Original classification rating: MA.
This clip chosen to be M
Clip description
In a flashback to the blind woman’s childhood, her mother Marie (Elise McCredie) tries to teach the child to pray, in a disused outback church. The child (Bree Beadman) has repeatedly tried to tell her mother that her grandfather is abusing her. Marie eventually confronts her father (Nicholas Hope) – accusing him of raping the child. His answer is that she enjoyed it – just like Marie did when she was a child.
Curator’s notes
The film explores both light and dark and a series of opposites. JM (Japanese Man) comes from the futuristic city of Tokyo; BG (Blind Girl) is trapped in the traumas of her past. He is obsessed with material possessions; she would happily give him the car for which he is prepared to pay $35,000. He is afraid of intimacy; she craves it, even though she’s the one who has been sexually abused. He thinks a hit man is cool; she hears the impact of insects on the windscreen as the sound of death. As the film progresses, the tone goes from light and quirky humour to a dark sense of generational trauma. BG’s grandmother Esther, the first one to own the car, disappeared without trace 30 years earlier. Marie goes insane and tries to kill both herself and her blind nine-year-old daughter. BG herself is on a journey towards vengeance. That is why she persuades the Japanese man to take her to the outback camp where her grandfather is still mining opals. She intends to kill him. BG is both goddess and avenging angel, in that sense, travelling in a car that 'has fallen from the sky’ (see clip one).

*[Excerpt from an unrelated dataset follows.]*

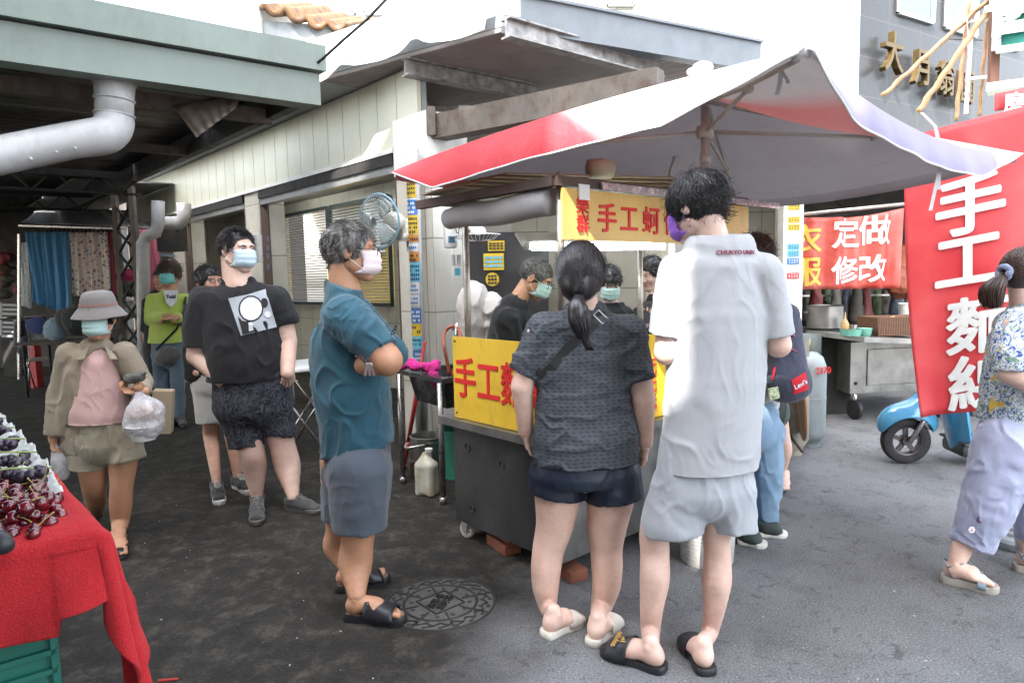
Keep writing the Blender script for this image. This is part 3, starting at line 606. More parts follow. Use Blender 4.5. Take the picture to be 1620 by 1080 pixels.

This film has multiple layers of nuance and meaning, yet it retains a fairly direct emotional clarity, which comes largely through Rose Byrne’s superb performance (she won Best Actress at the 2000 Venice Film Festival). Rikiya Kurokawa had virtually no acting experience and not very much English, but his performance has an elegant naiveté. Kurokawa was a male model in Japan. There is a strong narrative connection between this film and Clara Law’s Autumn Moon (1992), the story of an unlikely friendship between a Japanese man and a Hong Kong schoolgirl, set in Hong Kong.